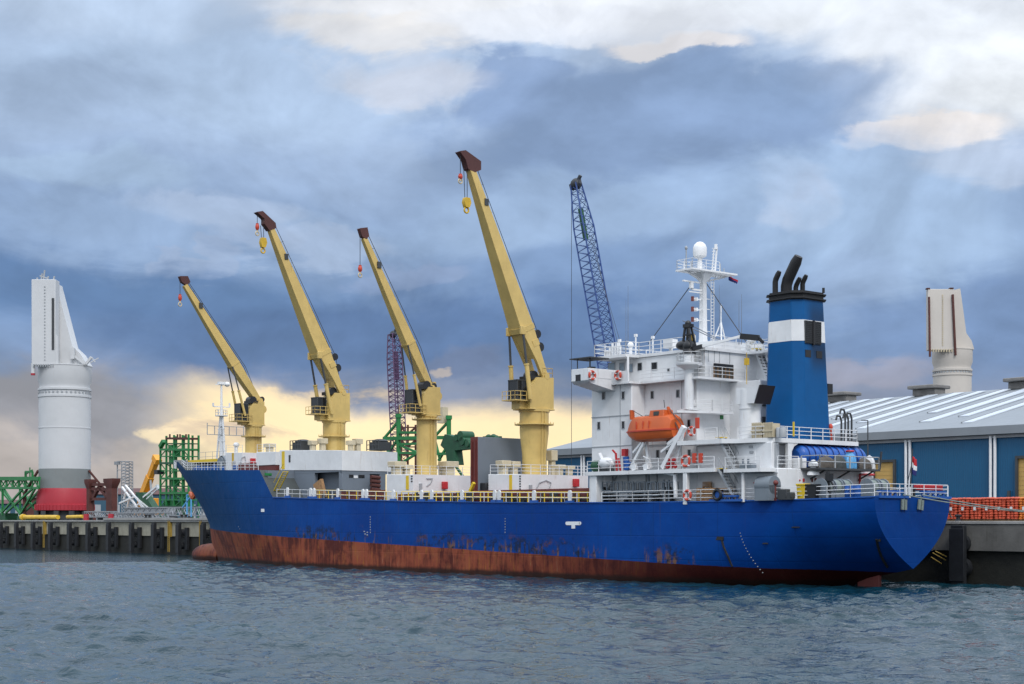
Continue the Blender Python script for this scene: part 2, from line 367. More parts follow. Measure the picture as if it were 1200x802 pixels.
# ------------------------------------------------------------------ mesh helper
class MB:
    def __init__(s): s.v = []; s.f = []; s.m = []; s.mi = 0; s.sm = []; s.smooth = False
    def add(s, vs, fs):
        n = len(s.v); s.v += [tuple(q) for q in vs]
        for f in fs:
            s.f.append(tuple(n + i for i in f)); s.m.append(s.mi); s.sm.append(s.smooth)
        return s
    def box(s, x0, x1, y0, y1, z0, z1, rot=None, piv=None):
        vs = [Vector((x, y, z)) for x in (x0, x1) for y in (y0, y1) for z in (z0, z1)]
        if rot is not None:
            p = Vector(piv if piv is not None else ((x0 + x1) / 2, (y0 + y1) / 2, (z0 + z1) / 2))
            vs = [p + rot @ (q - p) for q in vs]
        return s.add(vs, [(0, 1, 3, 2), (4, 6, 7, 5), (0, 4, 5, 1), (2, 3, 7, 6), (0, 2, 6, 4), (1, 5, 7, 3)])
    def cyl(s, p0, p1, r0, r1=None, n=10, cap=True):
        r1 = r0 if r1 is None else r1
        p0 = Vector(p0); p1 = Vector(p1); d = (p1 - p0)
        if d.length < 1e-6: return s
        d.normalize(); a = d.orthogonal().normalized()
        if abs(d.z) > .99: a = Vector((1, 0, 0))
        b = d.cross(a).normalized(); a = b.cross(d)
        vs = []
        for p, r in ((p0, r0), (p1, r1)):
            for i in range(n):
                t = 2 * math.pi * (i + .5) / n
                vs.append(p + (a * math.cos(t) + b * math.sin(t)) * r)
        sm = s.smooth; s.smooth = n > 7
        s.add(vs, [(i, (i + 1) % n, n + (i + 1) % n, n + i) for i in range(n)])
        s.smooth = False
        if cap: s.add(vs, [tuple(range(n))[::-1], tuple(range(n, 2 * n))])
        s.smooth = sm
        return s
    def bar(s, p0, p1, w, h=None, up=(0, 0, 1)):
        h = w if h is None else h
        p0 = Vector(p0); p1 = Vector(p1); d = (p1 - p0)
        if d.length < 1e-6: return s
        d.normalize(); up = Vector(up)
        if abs(d.dot(up)) > .99: up = Vector((1, 0, 0))
        a = d.cross(up).normalized() * (w / 2); b = a.cross(d).normalized() * (h / 2)
        vs = [p + i * a + j * b for p in (p0, p1) for i, j in ((-1, -1), (1, -1), (1, 1), (-1, 1))]
        return s.add(vs, [(3, 2, 1, 0), (4, 5, 6, 7), (0, 1, 5, 4), (1, 2, 6, 5), (2, 3, 7, 6), (3, 0, 4, 7)])
    def path(s, pts, r, n=5):
        for a, b in zip(pts, pts[1:]): s.cyl(a, b, r, n=n, cap=False)
        return s
    def lathe(s, c, prof, n=24, squash=None):      # prof: (r, z)
        c = Vector(c); vs = []; k = len(prof)
        for r, z in prof:
            for i in range(n):
                t = 2 * math.pi * i / n
                vs.append(c + Vector((r * math.cos(t), r * math.sin(t), z)))
        sm = s.smooth; s.smooth = True
        s.add(vs, [(j * n + i, j * n + (i + 1) % n, (j + 1) * n + (i + 1) % n, (j + 1) * n + i) for j in range(k - 1) for i in range(n)])
        s.smooth = False
        s.add(vs[:n], [tuple(range(n))[::-1]]); s.add(vs[-n:], [tuple(range(n))]); s.smooth = sm
        return s
    def loft(s, rings, cap=True, smooth=None):
        n = len(rings[0]); vs = [p for r in rings for p in r]; sm = s.smooth
        if smooth is not None: s.smooth = smooth
        s.add(vs, [(j * n + i, j * n + (i + 1) % n, (j + 1) * n + (i + 1) % n, (j + 1) * n + i) for j in range(len(rings) - 1) for i in range(n)])
        s.smooth = False
        if cap: s.add(rings[0], [tuple(range(n))[::-1]]); s.add(rings[-1], [tuple(range(n))])
        s.smooth = sm
        return s
    def prism(s, pts, d):                          # polygon pts extruded by vector d
        d = Vector(d); a = [Vector(p) for p in pts]
        return s.loft([a, [p + d for p in a]], smooth=False)
    def ell(s, c, r, n=14, k=8):
        rings = []
        for j in range(k + 1):
            t = math.pi * (j / k) ; t = min(max(t, .12), math.pi - .12)
            rings.append([(c[0] + r[0] * math.sin(t) * math.cos(2 * math.pi * i / n), c[1] + r[1] * math.sin(t) * math.sin(2 * math.pi * i / n), c[2] - r[2] * math.cos(t)) for i in range(n)])
        return s.loft(rings, smooth=True)
    def torus(s, c, ax, R0, r, n=20, k=8, z0=0):
        c = Vector(c); ax = Vector(ax).normalized(); a = ax.orthogonal().normalized(); b = ax.cross(a)
        vs = []
        for i in range(n):
            t = 2 * math.pi * i / n; d = a * math.cos(t) + b * math.sin(t)
            for j in range(k):
                q = 2 * math.pi * j / k; vs.append(c + d * (R0 + r * math.cos(q)) + ax * r * math.sin(q))
        sm = s.smooth; s.smooth = True
        s.add(vs, [(i * k + j, ((i + 1) % n) * k + j, ((i + 1) % n) * k + (j + 1) % k, i * k + (j + 1) % k) for i in range(n) for j in range(k)])
        s.smooth = sm; return s
    def build(s, name, mats, parent=None, label=None, bevel=0):
        me = bpy.data.meshes.new(name); me.from_pydata(s.v, [], s.f)
        if not isinstance(mats, (list, tuple)): mats = [mats]
        for k in mats: me.materials.append(M[k])
        me.polygons.foreach_set('material_index', s.m); me.polygons.foreach_set('use_smooth', s.sm)
        bm = bmesh.new(); bm.from_mesh(me); bmesh.ops.recalc_face_normals(bm, faces=bm.faces); bm.to_mesh(me); bm.free()
        me.update(); me.set_sharp_from_angle(angle=R(38))
        o = bpy.data.objects.new(name, me); COL.objects.link(o)
        if parent is not None: o.parent = parent
        if label: o['label'] = label
        if bevel:
            b = o.modifiers.new('bevel', 'BEVEL'); b.width = bevel; b.segments = 2; b.limit_method = 'ANGLE'; b.angle_limit = R(40)
        return o

def thing(name, label, cat, loc, rot=ROT, group=None):
    o = bpy.data.objects.new(name, None); COL.objects.link(o)
    o.location = loc; o.rotation_euler = (0, 0, rot); o['label'] = label; o['category'] = cat
    if group: o['group'] = group
    return o
def tag(o, label, cat, loc=None, group=None, rot=ROT):
    o['label'] = label; o['category'] = cat
    if group: o['group'] = group
    if loc is not None: o.location = loc; o.rotation_euler = (0, 0, rot)
    return o
def struct(o): o['kind'] = 'structure'; return o
def dup(root, loc, label=None, rot=None):
    r = root.copy(); COL.objects.link(r); r.location = loc
    if rot is not None: r.rotation_euler = (0, 0, rot)
    if label: r['label'] = label
    for ch in list(root.children):
        c = ch.copy(); COL.objects.link(c); c.parent = r
        for g in ch.children:
            d = g.copy(); COL.objects.link(d); d.parent = c
    return r

def railing(mb, pts, h=1.0, rails=3, step=1.5, r=.028, post=.035, z_at=None):
    for a, b in zip(pts, pts[1:]):
        a = Vector(a); b = Vector(b); L = (b - a).length; n = max(1, round(L / step))
        for k in range(rails):
            dz = Vector((0, 0, h * (k + 1) / rails)); mb.cyl(a + dz, b + dz, r, n=5, cap=False)
        for k in range(n + 1):
            p = a.lerp(b, k / n); mb.cyl(p, p + Vector((0, 0, h)), post, n=5)
def lattice(mb, A, B, w0, w1, n, r, rb, sq=None):     # 4-chord boom from A to B
    A = Vector(A); B = Vector(B); d = (B - A).normalized()
    a = d.cross(Vector(sq) if sq else Vector((0, 0, 1))).normalized(); b = d.cross(a).normalized()
    def c(t, i):
        w = (w0 + (w1 - w0) * t) / 2
        return A.lerp(B, t) + a * w * (1 if i in (0, 1) else -1) + b * w * (1 if i in (0, 3) else -1)
    for i in range(4):
        mb.cyl(c(0, i), c(1, i), r, n=5)
        for k in range(n):
            j = (i + 1) % 4
            mb.cyl(c(k / n, i), c((k + 1) / n, j) if k % 2 else c((k + 1) / n, j), rb, n=4, cap=False)
            mb.cyl(c((k + .5) / n, j), c((k + 1) / n, i), rb, n=4, cap=False) if False else None
            mb.cyl(c((k + 1) / n, i), c((k + 1) / n, j), rb, n=4, cap=False)

# ------------------------------------------------------------------ things built in the quay frame
OFF = {}
def root_at(name, label, cat, x, y, z, group=None):
    o = thing(name, label, cat, W(x, y, z), ROT, group); OFF[o.name] = (x, y, z); return o
def part(mb, name, mats, parent, label=None, bevel=0):
    off = OFF.get(parent.name)
    if off: mb.v = [(a - off[0], b - off[1], c - off[2]) for a, b, c in mb.v]
    o = mb.build(name, mats, parent, label, bevel)
    if off: OFF[o.name] = off
    return o
def solo(mb, name, mats, label, cat, x, y, z, group=None, bevel=0):
    mb.v = [(a - x, b - y, c - z) for a, b, c in mb.v]
    o = mb.build(name, mats, None, None, bevel)
    tag(o, label, cat, W(x, y, z), group); return o
def Q(px, py, y): x = S(px, y); return Vector((x, y, Z(py, x, y)))

# ------------------------------------------------------------------ water: one sheet, real waves near, calmer far off
def make_water():
    r = [6.0]
    while r[-1] < 40: r.append(r[-1] * 1.012)
    while r[-1] < 210: r.append(r[-1] * 1.0021)
    while r[-1] < 420: r.append(r[-1] * 1.008)
    while r[-1] < 6000: r.append(r[-1] * 1.08)
    r = np.array([0.5, 3.0] + r)
    a = [-.42]
    while a[-1] < .42: a.append(a[-1] + .0013)
    rest = np.linspace(a[-1], 2 * math.pi - .42, 60)[1:-1]
    a = np.concatenate([np.array(a), rest]); na = len(a); nr = len(r)
    RR, AA = np.meshgrid(r, a, indexing='ij')
    X = RR * np.sin(AA); Y = RR * np.cos(AA)
    rng = np.random.RandomState(3)
    Zz = np.zeros_like(X); DX = np.zeros_like(X); DY = np.zeros_like(X)
    space = RR * .0021; space = np.where(RR < 40, RR * .012, space)
    space = np.where(RR > 210, RR * .008, space); space = np.where(RR > 420, RR * .08, space)
    space = np.where((AA > .43) & (RR > 0), RR * .11, space)
    main = R(205)
    for i in range(120):
        lam = .38 * (16 ** rng.rand()); th = main + rng.randn() * .75
        k = 2 * math.pi / lam; amp = .0125 * lam ** .70 * (.5 + rng.rand())
        kx, ky = k * math.sin(th), k * math.cos(th); ph = rng.rand() * 6.283
        m = np.clip((lam / space - 2.5) / 2.5, 0, 1)
        arg = kx * X + ky * Y + ph
        amp *= .6 if lam < 1.1 else (1.5 if lam < 2.8 else .95)
        Zz += m * amp * np.cos(arg); DX -= m * amp * .7 * math.sin(th) * np.sin(arg); DY -= m * amp * .7 * math.cos(th) * np.sin(arg)
    # gusts: slow variation of chop height
    g = .75 + .35 * np.sin(X * .06 + 1.3 * np.sin(Y * .035)) * np.sin(Y * .05 + X * .02 + 2)
    Zz *= g * .55; X = X + DX * g * .5; Y = Y + DY * g * .5
    co = np.stack([X, Y, Zz], -1).reshape(-1, 3).astype(np.float32)
    i, j = np.meshgrid(np.arange(nr - 1), np.arange(na), indexing='ij'); j2 = (j + 1) % na
    q = np.stack([i * na + j, (i + 1) * na + j, (i + 1) * na + j2, i * na + j2], -1).reshape(-1, 4)
    q = q[:, ::-1]
    me = bpy.data.meshes.new('water'); me.vertices.add(len(co)); me.vertices.foreach_set('co', co.ravel())
    me.loops.add(q.size); me.loops.foreach_set('vertex_index', q.ravel().astype(np.int32))
    me.polygons.add(len(q)); me.polygons.foreach_set('loop_start', (np.arange(len(q)) * 4).astype(np.int32))
    me.polygons.foreach_set('use_smooth', np.ones(len(q), bool)); me.update(); me.validate()
    me.materials.append(M['sea_water'])
    o = bpy.data.objects.new('water', me); COL.objects.link(o); struct(o)
make_water()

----

(The problem): Go through the material line by line. Show each line that contains the string "part".

(Written solution):
Continue the Blender Python script for this scene: part 2, from line 367. More parts follow. Measure the picture as if it were 1200x802 pixels.
def part(mb, name, mats, parent, label=None, bevel=0):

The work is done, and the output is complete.